Everyone readily understands that something is wrong with this picture. The federal bureaucracy that runs the prison system and the judiciary their willing accomplice have developed a means of not only perpetuation their bureaucracy but of ensuring it's growth into the future. Last month we had a horrific murder in Myakka City Florida, a man about 20 years old murdered his mother father, brother and grandmother by bludgeoning them to death in their sleep. When caught he readily confessed to the crime and singned a confession. The Judge immediately appointed a public defender to represent him. Clearly understanding which side of the bread was buttered the defender plead him innocent. At the very first court hearing the defendant insisted on a guilty plea the judge would not allow it. The criminal became a qualified member of the lawyers full employment plan.

In other case we are apprised of judges that in violation of law instruct juries to ignore certain facts, to base their conclusions on his instructions, and that jury nullification is not part of their allowed verdict, more full employment by state and federal bureaucrats, and a gross violation of jurisprudence.

Many people are jailed for totally false reasons. No case is more prominent that that of Martha Stewart. To send someone to jail for insider trading a practice that is functionally used by every banker, investment banker, stockbroker and financial insider is a crime in itself. What this system does is step on the little people to make examples of them so as to allow the system to use a process called selective enforcement as a means to frighten the general population in paying more taxes than required by law.

The most obviously apparent practice is in the Internal Revenue Statutes that are composed of more words than the Holy Bible. So badly written that it is impossible for any two experts to agree on any single issue in this law it can be used against citizens by selectively enforcing unknown or obscure sections of the law in order to get citizens to pay more in taxes than they actually have to. Thousands of Americans are languishing in jails because they violated some section of a law that was in fact never legally adopted. The XVI amendment was never ratified by the required number of states, the Secretary of State simply lied in his endorsement of it.

The BATF has also seen to the incarceration of thousands of Americans. Like the IRS statutes theirs are just as confusing. Worse yet many of their rules are so nonsensical that no sane person would even accept them as being legitimate. Why would the state imprison someone for making alcoholic beverages? Why indeed, because the producer has not paid the state a bounty for the act of trying to make a living. Why would a percussion rifle of the 1840's be legal if the striking hammer hits the side but illegal if it hits the center of the barrel?

To stop these runaway insane policies we must endeavourer to curtail government power and bureaucracies, to make written law clear and understandable by laypersons, to reign in the judiciary that today is staffed by a bunch of power hungry law violators, and graduate more engineers and fewer lawyers from college.
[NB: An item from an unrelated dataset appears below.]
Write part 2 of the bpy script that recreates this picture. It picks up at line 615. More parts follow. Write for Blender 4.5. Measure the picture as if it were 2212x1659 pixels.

The elimination of contingency fees would also serve to reduce law suites. While tort reform is an absolute must. It appears to me that people who commit non-violent crimes do so out of one of several reasons. They are too lazy to work for income; they are insufficiently educated to earn a good living, or they are dependent upon some drug the purchses of which is greater than their ability to financially sustain its purchses. In all these cases prison is not the solution to resolve or to curtail the problem. Other incarcerations for issues like violation of tax codes, insider trading, and all the various similar charges do not require any jail time but simply a fine if appropriate. Drug offenders should be rehabilitated and then re-educated by force. Only after having learned a profession and being clean for two years should they bee allowed out of the process.

While it is important to obtain the release of over one million inmates of our prison system it is equally important to change the climate legislatively to drastically reduce the incarceration rate. If we spend money to educate those convicted of non-violent crimes in special schools rather than in prisons we would reduce the prison population, improve society, benefit by an expanded workforce, reduce costs, and improve the general welfare of all the people. This is not something that interests the bureaucracy operating our prisons. They want to perpetuate the status quo, expand the prison population, expand their role, build more prisons, and earn higher pay. It is this bureaucracy that is the greatest enemy of reforming the presently operating fiasco. The second most prevalent opponents of reform are the judiciary, and the legal profession. Trial lawyers who are the greatest contributors to political campaigns have a vested interest in perpetuation the present situation so as to ensure their longevity of occupation.

Judges on the federal bench today all earn over $ 100,000. per year, many over $120,000. does it not strike you as peculiar that individuals who work on average 5 hours a day would be paid between 3 and 5 times the annual national income average? Just today I heard our Chief Justice say on TV that judges were underpaid, give us a break please!